Il en résulte, selon eux, un taux d'abandon élevé et une hausse du stock de comptes provisoires, susceptibles d'être clôturés, par rapport aux comptes définitifs. Les données de l'ARJEL tendent à le confirmer, puisqu'entre juin 2010 et fin avril 2011, les opérateurs ont clôturé environ 1,4 million de comptes joueurs, essentiellement des comptes provisoires. Nombre d'opérateurs demandent donc un allègement des formalités dans des conditions de sécurité satisfaisantes ou le recours à des solutions techniques plus innovantes .

c) La procédure controversée de « remise à zéro » des comptes joueurs

Afin d'assurer une certaine « égalité des conditions de jeu » entre anciens et nouveaux opérateurs, la loi du 12 mai 2010 a prévu, à l'initiative de l'Assemblée nationale, un dispositif de « remise à zéro » des comptes joueurs pour les opérateurs illégaux qui obtiendraient l'agrément de l'ARJEL. La Française des jeux et le PMU n'étaient pas concernés puisqu'ils étaient les seuls prestataires autorisés avant l'ouverture.

L'article 17 de la loi prévoit ainsi que les opérateurs justifient auprès de l'ARJEL du processus assurant que l'ouverture et l'approvisionnement initial des comptes joueurs sont bien intervenus postérieurement à la date d'agrément . Les nouveaux opérateurs agréés devaient donc reconstituer leur base de clientèle sans pouvoir assurer la continuité de celle acquise dans des conditions illégales, notamment sur les sites en .com.

Cette procédure a été fortement critiquée par les futurs concurrents lors de l'examen du projet de loi, au motif qu'elle accordait un avantage déterminant aux deux opérateurs historiques. Le fondement de la légalité l'a cependant légitimement emporté sur l'argument économique de l'équité concurrentielle, qu'il était au demeurant possible de renverser.

Après la phase d'ouverture, la critique est en revanche venue des deux opérateurs historiques, qui ont jugé que le dispositif n'avait pas été appliqué de manière transparente dans de nombreux cas , voire tout simplement non respecté.

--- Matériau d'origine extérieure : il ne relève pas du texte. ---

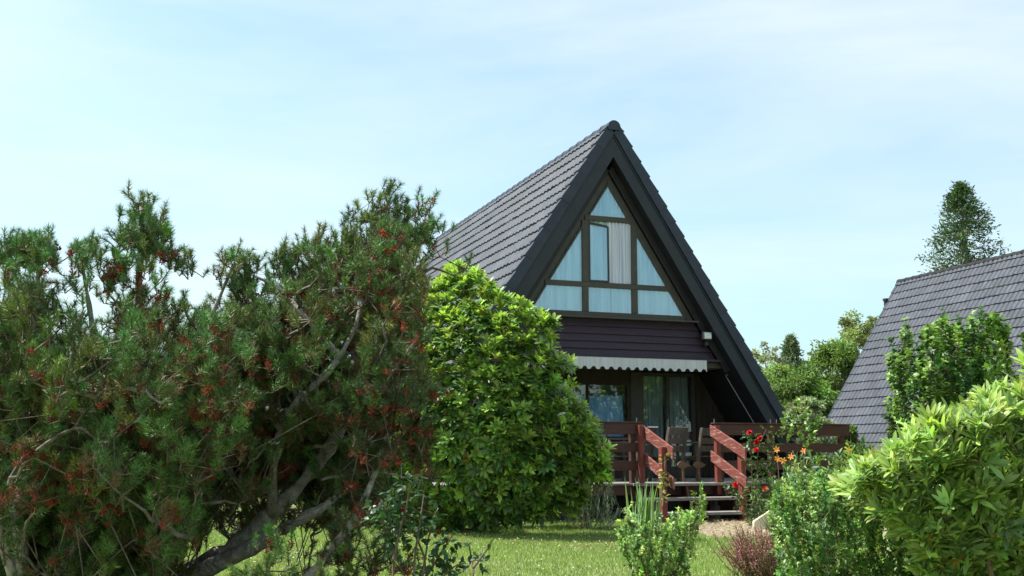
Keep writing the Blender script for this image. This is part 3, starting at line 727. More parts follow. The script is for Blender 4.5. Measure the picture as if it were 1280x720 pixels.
def dead_branches(parent, specs, mat=None, name='dead_branch', g=None):
    for pts, r0 in specs:
        mb = MB(); pts = np.array(pts); m = len(pts); tt = np.linspace(0, m-1, m*5)
        q = np.stack([np.interp(tt, np.arange(m), pts[:, k]) for k in range(3)], 1)
        for _ in range(2): q[1:-1] = (q[:-2] + q[1:-1]*2 + q[2:])/4
        q[1:-1] += g.normal(0, .008, (len(q)-2, 3))
        mb.tube(q, np.linspace(r0, r0*.3, len(q))*(1+g.normal(0, .12, len(q))), 7)
        for i in range(4, len(q)-1, 3):   # side spurs
            d = unit(g.normal(size=3) + np.array([0, 0, .3])); L_ = g.uniform(.05, .18)
            mb.tube([q[i], q[i] + d*L_*.5 + g.normal(0, .01, 3), q[i] + d*L_ + g.normal(0, .02, 3)], [r0*.4, r0*.28, .0015], 4)
        mb.build(name, mat or M['dead_wood'], parent, True)
def proj(P):
    d = P - CAM; fw = np.array([sin(YAW), cos(YAW), 0]); rt = np.array([cos(YAW), -sin(YAW), 0]); x = d@rt; y0 = d@fw; z = d[:, 2]
    D_ = y0*cos(PIT) + z*sin(PIT); u = -y0*sin(PIT) + z*cos(PIT); return 640 + FPX*x/D_, 360 - FPX*u/D_, D_
def px3(seq): return [at(x, y, D) for x, y, D in seq]

# ---- pine in front on the left, leaning trunk running up to the right
g = np.random.default_rng(21)
polyA = [(292,385),(312,362),(335,372),(352,340),(372,325),(396,308),(408,322),(424,295),(440,300),(452,282),(470,276),(484,268),(500,286),(515,288),(522,315),(530,312),(526,340),(524,380),(514,420),(500,470),(488,520),(482,560),(478,600),(480,625),(430,590),(400,650),(350,615),(310,650),(270,600),(250,520),(255,430),(262,380)]
def vol(poly, n, D0, dD, g, cx=None, over=.5):
    x, y = sample_poly(poly, n, g); P = np.asarray(poly, float); c = P.mean(0); h = (P.max(0)-P.min(0))/2
    e_ = np.clip(1 - (((x-c[0])/h[0])**2*.8 + ((y-c[1])/h[1])**2*.5), .12, 1)**.5
    return at(x, y, D0 + over*(y-c[1])/h[1]*.6 + g.uniform(-1, 1, n)*dD*e_), x, y
T, x, y = vol(polyA, 400, 7.4, 1.1, g)
# the crown is open where the pale limbs show and where the sky looks through
def thin(T, x, y, holes, keep, g):
    k = np.ones(len(T), bool)
    for hx, hy, rx, ry in holes: k &= ~((((x-hx)/rx)**2 + ((y-hy)/ry)**2 < 1) & (g.random(len(T)) > keep))
    return T[k]
spA = [(480,222,7.5),(478,236,7.5),(484,250,7.5),(462,243,7.3),(466,262,7.4),(512,243,7.5),(510,262,7.5),(523,252,7.6),(541,250,7.8),(538,268,7.8),(536,285,7.8),(547,262,7.8),(430,272,7.2),(425,290,7.2),(436,285,7.3),(396,290,7.1),(400,302,7.1),(356,303,7.0),(354,318,7.0),(372,310,7.0),(312,320,6.9),(300,322,6.9),(306,335,6.9),(497,262,7.5),(545,300,7.7)]
spA = [(x_, y_ + 13, d_) for x_, y_, d_ in spA if x_ < 543]; ex = np.array(px3(spA)); T = np.concatenate([T, ex])
stA = [(px3([(120,830,7.4),(190,748,7.35),(250,710,7.3),(307,673,7.25),(359,625,7.2),(406,569,7.2),(430,531,7.2),(440,480,7.25),(446,430,7.35),(456,370,7.4),(470,310,7.5),(480,258,7.5)]), .088, .010),
       (px3([(235,722,7.15),(316,684,7.0),(359,658,6.9),(402,638,6.85),(445,600,6.9),(462,560,6.9)]), .055, .010),
       (px3([(340,645,7.2),(340,590,7.0),(352,535,6.85),(370,503,6.75),(406,470,6.75),(425,446,6.8),(444,410,6.9),(452,378,7.0),(440,330,7.1)]), .036, .011),
       (px3([(425,446,6.8),(400,420,6.8),(378,392,6.8),(350,360,6.9),(318,345,6.9)]), .026, .008),
       (px3([(446,430,7.35),(470,390,7.5),(500,350,7.6),(525,300,7.75),(538,272,7.8)]), .040, .010),
       (px3([(352,535,6.85),(330,500,7.2),(310,450,7.6),(296,400,7.9)]), .035, .010)]
pA = pine('bushy pine with leaning grey trunk and rust red cone clusters beside the rhododendron', at(100,830,7.4)*[1,1,0], stA, T, g, None, cones=.34, tcol=(.095, .185, .048), clear=[(300,705,30,9,.1),(350,698,36,9,.08),(400,690,34,9,.08),(440,688,26,9,.15),(262,702,22,7.5,.05),(285,690,24,7.5,.05),(310,672,26,7.5,.05),(335,655,26,7.5,.1),(358,632,26,7.5,.1),(382,602,26,7.5,.12),(405,572,26,7.5,.15),(428,540,26,7.5,.2),(400,640,20,7.3,.2),(365,655,20,7.3,.1),
    (370,500,24,7.0,.1),(390,484,22,7.0,.1),(408,468,24,7.0,.1),(425,446,26,7.1,.1),(442,415,26,7.1,.1),(448,390,22,7.2,.15),(432,366,18,9,.1),(374,386,12,9,.1),(340,640,24,9,.2)])
dead_branches(pA, [(px3([(402,600,6.9),(455,588,6.8),(500,594,6.8),(535,598,6.85)]), .011), (px3([(350,515,7.0),(395,516,6.8),(440,518,6.7)]), .014),
                   (px3([(388,560,7.1),(440,550,6.8),(475,543,6.7),(492,520,6.7)]), .013), (px3([(345,440,7.1),(375,455,7.0),(400,470,7.1)]), .014),
                   (px3([(372,645,7.0),(410,625,6.9),(440,610,6.8)]), .010), (px3([(410,430,7.3),(402,405,7.2),(372,385,7.0)]), .018),
                   (px3([(400,470,7.3),(440,440,7.2),(470,430,7.0)]), .012), (px3([(330,560,7.2),(345,520,7.0),(356,480,6.9)]), .012),
                   (px3([(290,640,7.1),(300,590,6.9),(330,560,6.8),(350,552,6.7)]), .012), (px3([(300,610,7.1),(270,560,6.9),(262,520,6.8)]), .013)], g=g)
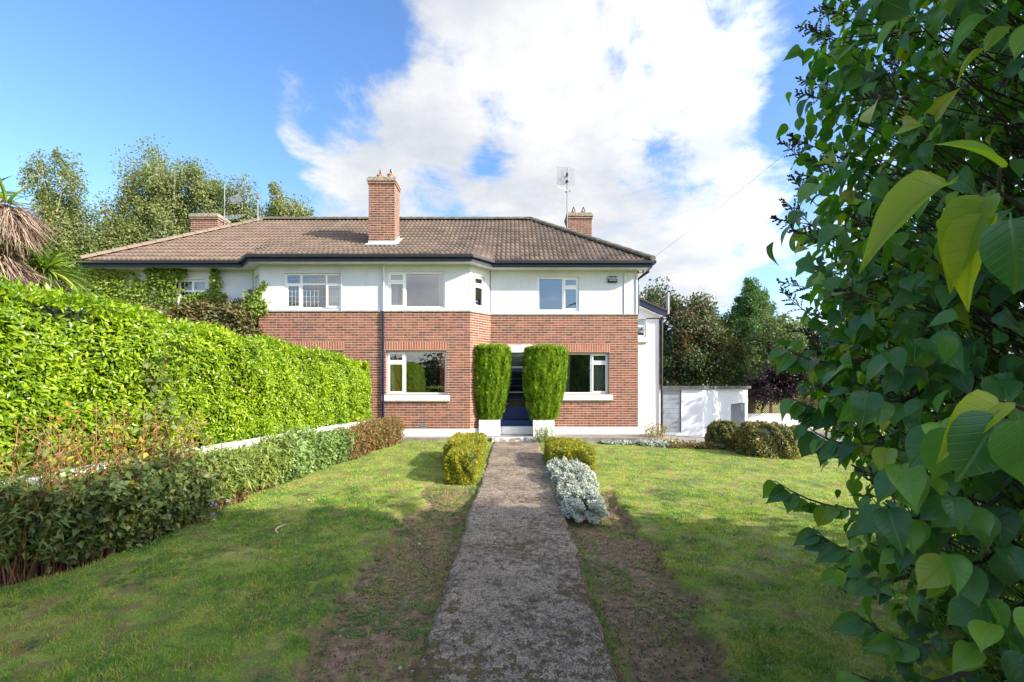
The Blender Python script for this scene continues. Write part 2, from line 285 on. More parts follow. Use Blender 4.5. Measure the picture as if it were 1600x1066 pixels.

Leurs soupçons ont été renforcés par le constat d'une consolidation rapide du secteur après l'ouverture et par le fait que la plus grande partie du marché soit contrôlée par des marques connues, auparavant illégales et qui ont réussi à transformer dans de bonnes conditions les comptes de facto ouverts avant la loi en comptes juridiquement autorisés par la loi.

Ils ont ainsi conjointement saisi l'ARJEL de cette question, sans exclure, dans le cas du PMU, une action en justice 104 ( * ) . De leur point de vue, ce sont in fine les « vrais » nouveaux entrants ( ie . qui n'existaient pas avant l'ouverture) qui ont été les véritables perdants , leur activité et leur notoriété étant réduites à la portion congrue.

Votre rapporteur n'est pas en mesure de porter un jugement sur la matérialité des faits allégués. Il reconnaît cependant que ce dispositif pouvait faire l'objet d'une lecture très formaliste , permettant de respecter sa lettre davantage que son esprit 105 ( * ) et de limiter les « pertes en ligne ». Il constate également que l'ARJEL, dont le président a déclaré qu'elle avait fait preuve d'une vigilance particulière lors de l'instruction des agréments, n'a pas relevé d'infraction susceptible d'être sanctionnée sur ce point.


* 103 Décret n° 2010-518 du 19 mai 2010 relatif à la mise à disposition de l'offre de jeux et de paris par les opérateurs agréés de jeux ou de paris en ligne, en particulier son chapitre II.

* 104 Les dirigeants du PMU ont également suggéré qu'en cas d'infraction avérée, l'effacement des bases de données et un « écran noir » soient imposés aux opérateurs fautifs pendant plusieurs semaines (le temps de créer de nouveaux comptes joueurs), ce qui revient à les éliminer du paysage concurrentiel.

* 105 Il suffisait, par exemple, qu'un opérateur engagé dans une demande d'agrément avertisse par mail ses clients de la clôture de leur compte à telle date et de la création imminente d'un site autorisé, et sollicite peu après, une fois l'agrément obtenu, leur inscription sur le nouveau site assortie d'un bonus.